Last Sunday’s Gospel reading took us to the synagogue at Nazareth where Jesus reads from Isaiah 61 and says to the people, “Today this Scripture has been fulfilled in your hearing.”

You would think, given that the news of his wonderful teaching and healing ministry in the district around Capernaum must have already drifted back to Nazareth, these people would be half expecting him to do in their midst what he had reportedly done in elsewhere. Well, there is a moment of admiration. But before long, a whole lot of negative talk gets going among them. (We know from Mark’s parallel account of this incident that Jesus longs to do wonderful things for his own townspeople, but “he could do no mighty work there, except that he laid his hands upon a few sick people and healed them. And he marvelled because of their unbelief.” - Mark 6:5-6)

The problem for the townspeople of Nazareth is twofold. First, Jesus had grown up there. Who did he think he was, saying that the Scriptures find their fulfilment in him! He replies: “no prophet is acceptable in his own country.” Jeremiah would be in hearty agreement with that statement!

Second, in his conversation with them, Jesus speaks of Gentiles who seemed to have shown more faith in God than the “cchosen ones” of Israel. The Jewish people didn’t think much of Gentiles - in fact some of them were even known to teach that God had created Gentiles to be “fuel for the fires of hell.” So they are offended when he acknowledges the faith of these “outsiders.”

Actually, “offended” is an understatement! St Luke says that they are “filled with wrath” and decide to get rid of Jesus. They take him out of town in order to hurl him down the cliff and kill him. But St Luke says that Jesus passes through the midst of them and leaves Nazareth.

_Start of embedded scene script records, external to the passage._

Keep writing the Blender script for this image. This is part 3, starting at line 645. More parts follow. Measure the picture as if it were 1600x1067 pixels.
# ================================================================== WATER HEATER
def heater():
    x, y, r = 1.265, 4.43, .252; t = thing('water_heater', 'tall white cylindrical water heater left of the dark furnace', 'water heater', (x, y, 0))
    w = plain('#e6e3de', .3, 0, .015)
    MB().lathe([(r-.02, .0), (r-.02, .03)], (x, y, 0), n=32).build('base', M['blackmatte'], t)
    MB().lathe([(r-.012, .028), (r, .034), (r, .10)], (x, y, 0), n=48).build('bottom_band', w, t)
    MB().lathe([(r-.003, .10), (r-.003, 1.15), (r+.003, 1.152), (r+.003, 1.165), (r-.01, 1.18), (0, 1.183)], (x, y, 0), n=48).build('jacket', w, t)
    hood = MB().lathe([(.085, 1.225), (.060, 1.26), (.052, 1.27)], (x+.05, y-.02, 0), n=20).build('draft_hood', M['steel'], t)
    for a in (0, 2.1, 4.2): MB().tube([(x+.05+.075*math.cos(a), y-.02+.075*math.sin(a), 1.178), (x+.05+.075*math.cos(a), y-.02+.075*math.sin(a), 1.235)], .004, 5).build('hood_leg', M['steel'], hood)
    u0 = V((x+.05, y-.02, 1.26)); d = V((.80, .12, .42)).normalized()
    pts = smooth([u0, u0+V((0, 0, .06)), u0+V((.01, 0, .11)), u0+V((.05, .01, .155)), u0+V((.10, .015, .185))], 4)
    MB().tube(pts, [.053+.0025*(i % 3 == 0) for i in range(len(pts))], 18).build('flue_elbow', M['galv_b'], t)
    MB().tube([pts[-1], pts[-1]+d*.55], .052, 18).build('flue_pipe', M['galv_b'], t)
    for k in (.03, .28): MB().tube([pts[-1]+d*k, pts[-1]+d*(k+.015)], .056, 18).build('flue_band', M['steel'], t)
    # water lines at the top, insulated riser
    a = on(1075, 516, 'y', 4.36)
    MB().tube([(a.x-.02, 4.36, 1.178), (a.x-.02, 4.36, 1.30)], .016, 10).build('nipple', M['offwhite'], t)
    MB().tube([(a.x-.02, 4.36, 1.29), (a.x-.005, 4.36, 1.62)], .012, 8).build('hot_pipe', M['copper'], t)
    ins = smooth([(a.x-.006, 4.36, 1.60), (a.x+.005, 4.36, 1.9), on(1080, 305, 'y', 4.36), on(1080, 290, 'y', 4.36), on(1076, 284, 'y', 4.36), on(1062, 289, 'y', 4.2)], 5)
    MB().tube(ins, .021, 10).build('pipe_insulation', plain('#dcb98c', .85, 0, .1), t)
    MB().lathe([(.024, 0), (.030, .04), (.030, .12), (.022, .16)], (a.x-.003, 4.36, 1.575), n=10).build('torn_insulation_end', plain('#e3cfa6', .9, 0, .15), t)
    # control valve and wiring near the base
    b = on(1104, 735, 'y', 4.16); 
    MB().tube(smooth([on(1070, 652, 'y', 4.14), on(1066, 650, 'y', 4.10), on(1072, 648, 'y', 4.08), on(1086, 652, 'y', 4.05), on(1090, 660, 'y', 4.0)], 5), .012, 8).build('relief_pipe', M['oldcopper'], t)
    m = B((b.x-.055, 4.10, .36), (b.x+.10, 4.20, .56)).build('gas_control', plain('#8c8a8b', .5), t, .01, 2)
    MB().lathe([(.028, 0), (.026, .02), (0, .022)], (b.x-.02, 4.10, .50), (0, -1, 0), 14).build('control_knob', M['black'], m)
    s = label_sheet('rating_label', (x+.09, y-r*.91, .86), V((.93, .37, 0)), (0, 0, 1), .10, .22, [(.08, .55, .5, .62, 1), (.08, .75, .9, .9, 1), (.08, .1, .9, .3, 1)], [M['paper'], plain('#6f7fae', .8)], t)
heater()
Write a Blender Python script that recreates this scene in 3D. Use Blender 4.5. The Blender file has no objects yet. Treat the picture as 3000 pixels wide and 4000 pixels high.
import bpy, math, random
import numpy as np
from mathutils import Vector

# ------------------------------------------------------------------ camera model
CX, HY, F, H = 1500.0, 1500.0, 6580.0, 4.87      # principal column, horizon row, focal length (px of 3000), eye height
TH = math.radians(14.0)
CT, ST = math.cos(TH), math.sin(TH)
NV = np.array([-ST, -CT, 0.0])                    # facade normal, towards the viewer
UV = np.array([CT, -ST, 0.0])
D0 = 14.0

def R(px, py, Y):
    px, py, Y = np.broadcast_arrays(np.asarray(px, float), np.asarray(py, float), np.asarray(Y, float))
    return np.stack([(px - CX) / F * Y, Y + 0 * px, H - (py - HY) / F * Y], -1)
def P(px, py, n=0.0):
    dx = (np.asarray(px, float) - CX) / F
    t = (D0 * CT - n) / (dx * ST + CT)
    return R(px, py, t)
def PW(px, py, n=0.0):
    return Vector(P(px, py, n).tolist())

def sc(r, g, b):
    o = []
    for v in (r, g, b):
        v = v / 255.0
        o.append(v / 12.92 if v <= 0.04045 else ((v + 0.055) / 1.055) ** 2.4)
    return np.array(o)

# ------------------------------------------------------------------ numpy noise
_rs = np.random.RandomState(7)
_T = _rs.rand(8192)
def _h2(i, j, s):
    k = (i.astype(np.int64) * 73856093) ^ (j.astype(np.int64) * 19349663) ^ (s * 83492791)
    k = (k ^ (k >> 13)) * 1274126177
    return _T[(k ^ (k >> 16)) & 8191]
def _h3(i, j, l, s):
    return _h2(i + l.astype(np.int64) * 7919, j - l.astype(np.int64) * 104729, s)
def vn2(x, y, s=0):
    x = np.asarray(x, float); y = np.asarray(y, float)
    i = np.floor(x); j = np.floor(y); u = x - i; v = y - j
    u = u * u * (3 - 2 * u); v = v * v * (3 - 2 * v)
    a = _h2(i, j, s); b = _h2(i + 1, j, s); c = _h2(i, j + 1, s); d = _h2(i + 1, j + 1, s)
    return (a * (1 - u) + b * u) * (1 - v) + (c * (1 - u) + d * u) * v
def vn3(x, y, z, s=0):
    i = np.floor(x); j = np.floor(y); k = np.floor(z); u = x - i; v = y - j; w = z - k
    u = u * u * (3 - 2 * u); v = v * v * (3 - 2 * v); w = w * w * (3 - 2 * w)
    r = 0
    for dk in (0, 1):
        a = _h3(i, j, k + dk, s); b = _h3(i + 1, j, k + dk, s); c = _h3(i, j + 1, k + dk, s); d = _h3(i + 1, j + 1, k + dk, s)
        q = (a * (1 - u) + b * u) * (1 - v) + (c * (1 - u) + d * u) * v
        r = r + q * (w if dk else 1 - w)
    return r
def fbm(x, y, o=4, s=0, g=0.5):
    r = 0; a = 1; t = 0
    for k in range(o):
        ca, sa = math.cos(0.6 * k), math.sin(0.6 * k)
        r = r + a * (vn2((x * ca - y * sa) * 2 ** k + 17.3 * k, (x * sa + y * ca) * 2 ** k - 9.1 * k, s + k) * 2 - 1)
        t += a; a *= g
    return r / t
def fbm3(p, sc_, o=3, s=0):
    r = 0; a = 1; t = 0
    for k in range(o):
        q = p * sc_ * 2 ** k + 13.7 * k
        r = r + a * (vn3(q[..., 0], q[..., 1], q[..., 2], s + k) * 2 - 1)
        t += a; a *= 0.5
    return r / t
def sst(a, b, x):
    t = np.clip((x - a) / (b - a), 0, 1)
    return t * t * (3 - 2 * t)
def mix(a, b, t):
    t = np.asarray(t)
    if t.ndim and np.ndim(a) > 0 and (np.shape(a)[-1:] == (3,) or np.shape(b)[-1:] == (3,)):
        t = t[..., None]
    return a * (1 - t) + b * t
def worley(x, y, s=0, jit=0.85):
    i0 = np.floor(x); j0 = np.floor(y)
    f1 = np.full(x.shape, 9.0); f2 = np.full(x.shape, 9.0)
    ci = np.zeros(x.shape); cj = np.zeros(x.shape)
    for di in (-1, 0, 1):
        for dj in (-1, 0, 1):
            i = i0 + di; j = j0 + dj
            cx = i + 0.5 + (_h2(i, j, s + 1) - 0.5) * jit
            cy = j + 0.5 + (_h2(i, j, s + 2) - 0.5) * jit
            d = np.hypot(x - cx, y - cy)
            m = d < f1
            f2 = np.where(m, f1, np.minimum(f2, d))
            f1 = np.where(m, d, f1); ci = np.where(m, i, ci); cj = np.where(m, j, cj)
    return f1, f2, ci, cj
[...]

Imagine the sorrow in the heart of Jesus that day! He knew these people. He had grown up with them. He longed to minister to them, to love them, to heal them, and to free them from the emptiness of their lives and their poverty of spirit. Deep within he feels as he does in Luke 19:41 when he weeps for the people of Jerusalem who rejected him. Or as he yearns for the city in Luke 13:34-35: “O Jerusalem, Jerusalem, killing the prophets and stoning those who are sent to you! How often would I have gathered your children together as a hen gathers her brood under her wings, and you would not!”

Jeremiah and Jesus were mocked and persecuted when they spoke God’s truth. And we will be, too, at least some of the time. God has called us lovingly to witness by deed and word to those around us in such a way that they will be inspired to respond to God’s love. 

But they might not respond. God gives them that choice, and as heartbreaking as it is, we must respect it and continue to love them regardless, as God does.

At a more public level, our Christian witness means standing uncompromisingly for justice and peace, the rights of the unborn and the elderly, and Christian principles on bioethical issues such as the mistreatment of human embryos in scientific research.

In modern post-Christian societies our friends are not so much offended when we have our say. They are more likely to be amused, and dismiss us with faint praise or a good-natured joke. Of course, that can be hurtful, too. But today’s Mass readings challenge us to recall Jesus, Jeremish, and all the weeping prophets, and join with them in their loneliness and rejection if that is what it costs to bear witness to God’s love for his people.